**SOURCE EXCERPT**
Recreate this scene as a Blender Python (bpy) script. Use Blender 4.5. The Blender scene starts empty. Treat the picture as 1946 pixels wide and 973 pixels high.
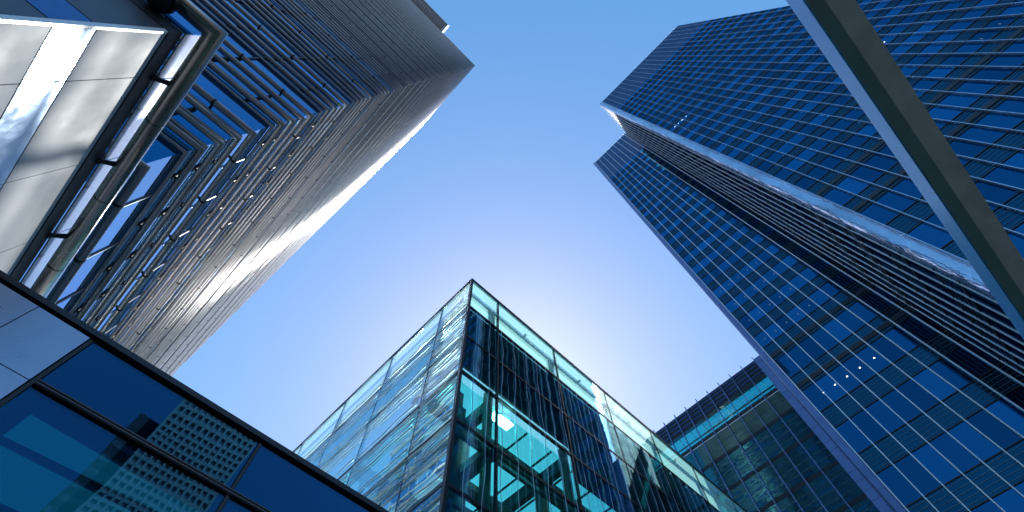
import bpy, math, random
from mathutils import Matrix, Vector
random.seed(7)
scene = bpy.context.scene
COL = scene.collection

# ------------------------------------------------------------------ camera, sky, sun, exposure
# world axes: X and Y follow the street grid of the buildings, Z is up, metres; eye height 1.6 m
cam_d = bpy.data.cameras.new('camera')
cam = bpy.data.objects.new('camera', cam_d)
COL.objects.link(cam)
R = ((0.7151288, -0.6396757, -0.2817904),
     (-0.6986671, -0.6664410, -0.2602319),
     (-0.0213327, 0.3829770, -0.9235115))
m = Matrix(R).to_4x4()
m.translation = (0, 0, 1.6)
cam.matrix_world = m
cam_d.sensor_fit = 'HORIZONTAL'
cam_d.sensor_width = 36.0
cam_d.lens = 36.0 * 909.64 / 1946.0
cam_d.clip_start = 0.05
cam_d.clip_end = 6000
scene.camera = cam

SUN = Vector((0.458, 0.450, 0.767)).normalized()
SUN_EL = math.asin(SUN.z)
world = bpy.data.worlds.new('World')
scene.world = world
world.use_nodes = True
wt = world.node_tree
wt.nodes.clear()
sky = wt.nodes.new('ShaderNodeTexSky')
sky.sky_type = 'NISHITA'
sky.sun_disc = False
sky.sun_elevation = SUN_EL
sky.sun_rotation = math.atan2(SUN.x, SUN.y)
sky.altitude = 0
sky.air_density = 1.0
sky.dust_density = .40
sky.ozone_density = 3.0
hs = wt.nodes.new('ShaderNodeHueSaturation')
hs.inputs['Saturation'].default_value = 1.35
gm = wt.nodes.new('ShaderNodeGamma')
gm.inputs['Gamma'].default_value = 0.55
mu = wt.nodes.new('ShaderNodeVectorMath')
mu.operation = 'MULTIPLY'
mu.inputs[1].default_value = (0.95, 1.0, 1.17)
bg = wt.nodes.new('ShaderNodeBackground')
bg.inputs['Strength'].default_value = 0.15
wo = wt.nodes.new('ShaderNodeOutputWorld')
wt.links.new(sky.outputs[0], hs.inputs['Color'])
wt.links.new(hs.outputs[0], gm.inputs['Color'])
wt.links.new(gm.outputs[0], mu.inputs[0])
wt.links.new(mu.outputs[0], bg.inputs['Color'])
wt.links.new(bg.outputs[0], wo.inputs['Surface'])

sun_d = bpy.data.lights.new('sun', 'SUN')
sun_d.energy = 5.0
sun_d.angle = math.radians(0.5)
sun_d.color = (1.0, 0.95, 0.88)
sun = bpy.data.objects.new('sun', sun_d)
sun.rotation_euler = SUN.to_track_quat('Z', 'Y').to_euler()
sun.location = (60, 60, 120)
COL.objects.link(sun)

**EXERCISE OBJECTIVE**
Leave the pictures out and output the rest of the listing exactly.

**FINAL RESULT**
Recreate this scene as a Blender Python (bpy) script. Use Blender 4.5. The Blender scene starts empty. Treat the picture as 1946 pixels wide and 973 pixels high.
import bpy, math, random
from mathutils import Matrix, Vector
random.seed(7)
scene = bpy.context.scene
COL = scene.collection

# ------------------------------------------------------------------ camera, sky, sun, exposure
# world axes: X and Y follow the street grid of the buildings, Z is up, metres; eye height 1.6 m
cam_d = bpy.data.cameras.new('camera')
cam = bpy.data.objects.new('camera', cam_d)
COL.objects.link(cam)
R = ((0.7151288, -0.6396757, -0.2817904),
     (-0.6986671, -0.6664410, -0.2602319),
     (-0.0213327, 0.3829770, -0.9235115))
m = Matrix(R).to_4x4()
m.translation = (0, 0, 1.6)
cam.matrix_world = m
cam_d.sensor_fit = 'HORIZONTAL'
cam_d.sensor_width = 36.0
cam_d.lens = 36.0 * 909.64 / 1946.0
cam_d.clip_start = 0.05
cam_d.clip_end = 6000
scene.camera = cam

SUN = Vector((0.458, 0.450, 0.767)).normalized()
SUN_EL = math.asin(SUN.z)
world = bpy.data.worlds.new('World')
scene.world = world
world.use_nodes = True
wt = world.node_tree
wt.nodes.clear()
sky = wt.nodes.new('ShaderNodeTexSky')
sky.sky_type = 'NISHITA'
sky.sun_disc = False
sky.sun_elevation = SUN_EL
sky.sun_rotation = math.atan2(SUN.x, SUN.y)
sky.altitude = 0
sky.air_density = 1.0
sky.dust_density = .40
sky.ozone_density = 3.0
hs = wt.nodes.new('ShaderNodeHueSaturation')
hs.inputs['Saturation'].default_value = 1.35
gm = wt.nodes.new('ShaderNodeGamma')
gm.inputs['Gamma'].default_value = 0.55
mu = wt.nodes.new('ShaderNodeVectorMath')
mu.operation = 'MULTIPLY'
mu.inputs[1].default_value = (0.95, 1.0, 1.17)
bg = wt.nodes.new('ShaderNodeBackground')
bg.inputs['Strength'].default_value = 0.15
wo = wt.nodes.new('ShaderNodeOutputWorld')
wt.links.new(sky.outputs[0], hs.inputs['Color'])
wt.links.new(hs.outputs[0], gm.inputs['Color'])
wt.links.new(gm.outputs[0], mu.inputs[0])
wt.links.new(mu.outputs[0], bg.inputs['Color'])
wt.links.new(bg.outputs[0], wo.inputs['Surface'])

sun_d = bpy.data.lights.new('sun', 'SUN')
sun_d.energy = 5.0
sun_d.angle = math.radians(0.5)
sun_d.color = (1.0, 0.95, 0.88)
sun = bpy.data.objects.new('sun', sun_d)
sun.rotation_euler = SUN.to_track_quat('Z', 'Y').to_euler()
sun.location = (60, 60, 120)
COL.objects.link(sun)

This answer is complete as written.